■ **Short exercise**: Return the whole listing exactly as it stands.

■ **Supplied data**:
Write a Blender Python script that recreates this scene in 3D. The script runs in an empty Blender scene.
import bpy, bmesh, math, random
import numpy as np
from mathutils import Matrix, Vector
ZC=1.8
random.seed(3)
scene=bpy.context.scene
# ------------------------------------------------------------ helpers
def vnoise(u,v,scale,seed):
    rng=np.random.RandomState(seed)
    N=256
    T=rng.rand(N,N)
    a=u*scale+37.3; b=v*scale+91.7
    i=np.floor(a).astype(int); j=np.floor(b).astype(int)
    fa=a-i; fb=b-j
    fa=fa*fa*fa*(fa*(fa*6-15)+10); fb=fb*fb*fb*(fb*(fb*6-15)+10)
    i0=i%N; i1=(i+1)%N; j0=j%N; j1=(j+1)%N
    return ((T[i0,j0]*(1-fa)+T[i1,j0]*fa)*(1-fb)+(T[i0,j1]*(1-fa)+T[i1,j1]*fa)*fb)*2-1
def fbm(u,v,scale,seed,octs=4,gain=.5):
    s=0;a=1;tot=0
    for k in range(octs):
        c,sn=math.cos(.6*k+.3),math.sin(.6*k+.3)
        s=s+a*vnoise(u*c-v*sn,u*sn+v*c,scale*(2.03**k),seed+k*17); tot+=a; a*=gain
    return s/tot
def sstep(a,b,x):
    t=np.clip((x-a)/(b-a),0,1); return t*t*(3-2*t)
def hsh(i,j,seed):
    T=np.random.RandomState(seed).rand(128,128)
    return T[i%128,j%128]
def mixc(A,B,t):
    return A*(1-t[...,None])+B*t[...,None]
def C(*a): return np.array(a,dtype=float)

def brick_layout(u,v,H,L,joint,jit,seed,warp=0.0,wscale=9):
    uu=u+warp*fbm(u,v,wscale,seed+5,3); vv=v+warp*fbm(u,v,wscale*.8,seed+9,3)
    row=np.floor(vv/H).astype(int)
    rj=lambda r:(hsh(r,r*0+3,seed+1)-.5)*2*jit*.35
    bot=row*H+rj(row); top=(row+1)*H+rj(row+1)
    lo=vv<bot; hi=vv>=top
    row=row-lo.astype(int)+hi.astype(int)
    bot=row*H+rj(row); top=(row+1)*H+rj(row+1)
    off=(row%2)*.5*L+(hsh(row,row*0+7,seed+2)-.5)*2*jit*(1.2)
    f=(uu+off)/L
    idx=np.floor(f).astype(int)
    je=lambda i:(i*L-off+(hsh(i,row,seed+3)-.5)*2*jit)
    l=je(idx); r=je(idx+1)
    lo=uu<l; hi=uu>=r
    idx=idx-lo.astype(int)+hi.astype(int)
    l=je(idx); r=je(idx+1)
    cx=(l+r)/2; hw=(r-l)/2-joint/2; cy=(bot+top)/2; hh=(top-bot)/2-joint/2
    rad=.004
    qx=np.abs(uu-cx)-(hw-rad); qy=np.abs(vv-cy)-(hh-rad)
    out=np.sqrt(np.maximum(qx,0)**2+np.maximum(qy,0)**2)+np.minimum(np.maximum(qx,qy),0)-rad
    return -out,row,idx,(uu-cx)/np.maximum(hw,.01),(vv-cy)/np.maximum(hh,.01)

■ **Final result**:
Write a Blender Python script that recreates this scene in 3D. The script runs in an empty Blender scene.
import bpy, bmesh, math, random
import numpy as np
from mathutils import Matrix, Vector
ZC=1.8
random.seed(3)
scene=bpy.context.scene
# ------------------------------------------------------------ helpers
def vnoise(u,v,scale,seed):
    rng=np.random.RandomState(seed)
    N=256
    T=rng.rand(N,N)
    a=u*scale+37.3; b=v*scale+91.7
    i=np.floor(a).astype(int); j=np.floor(b).astype(int)
    fa=a-i; fb=b-j
    fa=fa*fa*fa*(fa*(fa*6-15)+10); fb=fb*fb*fb*(fb*(fb*6-15)+10)
    i0=i%N; i1=(i+1)%N; j0=j%N; j1=(j+1)%N
    return ((T[i0,j0]*(1-fa)+T[i1,j0]*fa)*(1-fb)+(T[i0,j1]*(1-fa)+T[i1,j1]*fa)*fb)*2-1
def fbm(u,v,scale,seed,octs=4,gain=.5):
    s=0;a=1;tot=0
    for k in range(octs):
        c,sn=math.cos(.6*k+.3),math.sin(.6*k+.3)
        s=s+a*vnoise(u*c-v*sn,u*sn+v*c,scale*(2.03**k),seed+k*17); tot+=a; a*=gain
    return s/tot
def sstep(a,b,x):
    t=np.clip((x-a)/(b-a),0,1); return t*t*(3-2*t)
def hsh(i,j,seed):
    T=np.random.RandomState(seed).rand(128,128)
    return T[i%128,j%128]
def mixc(A,B,t):
    return A*(1-t[...,None])+B*t[...,None]
def C(*a): return np.array(a,dtype=float)

def brick_layout(u,v,H,L,joint,jit,seed,warp=0.0,wscale=9):
    uu=u+warp*fbm(u,v,wscale,seed+5,3); vv=v+warp*fbm(u,v,wscale*.8,seed+9,3)
    row=np.floor(vv/H).astype(int)
    rj=lambda r:(hsh(r,r*0+3,seed+1)-.5)*2*jit*.35
    bot=row*H+rj(row); top=(row+1)*H+rj(row+1)
    lo=vv<bot; hi=vv>=top
    row=row-lo.astype(int)+hi.astype(int)
    bot=row*H+rj(row); top=(row+1)*H+rj(row+1)
    off=(row%2)*.5*L+(hsh(row,row*0+7,seed+2)-.5)*2*jit*(1.2)
    f=(uu+off)/L
    idx=np.floor(f).astype(int)
    je=lambda i:(i*L-off+(hsh(i,row,seed+3)-.5)*2*jit)
    l=je(idx); r=je(idx+1)
    lo=uu<l; hi=uu>=r
    idx=idx-lo.astype(int)+hi.astype(int)
    l=je(idx); r=je(idx+1)
    cx=(l+r)/2; hw=(r-l)/2-joint/2; cy=(bot+top)/2; hh=(top-bot)/2-joint/2
    rad=.004
    qx=np.abs(uu-cx)-(hw-rad); qy=np.abs(vv-cy)-(hh-rad)
    out=np.sqrt(np.maximum(qx,0)**2+np.maximum(qy,0)**2)+np.minimum(np.maximum(qx,qy),0)-rad
    return -out,row,idx,(uu-cx)/np.maximum(hw,.01),(vv-cy)/np.maximum(hh,.01)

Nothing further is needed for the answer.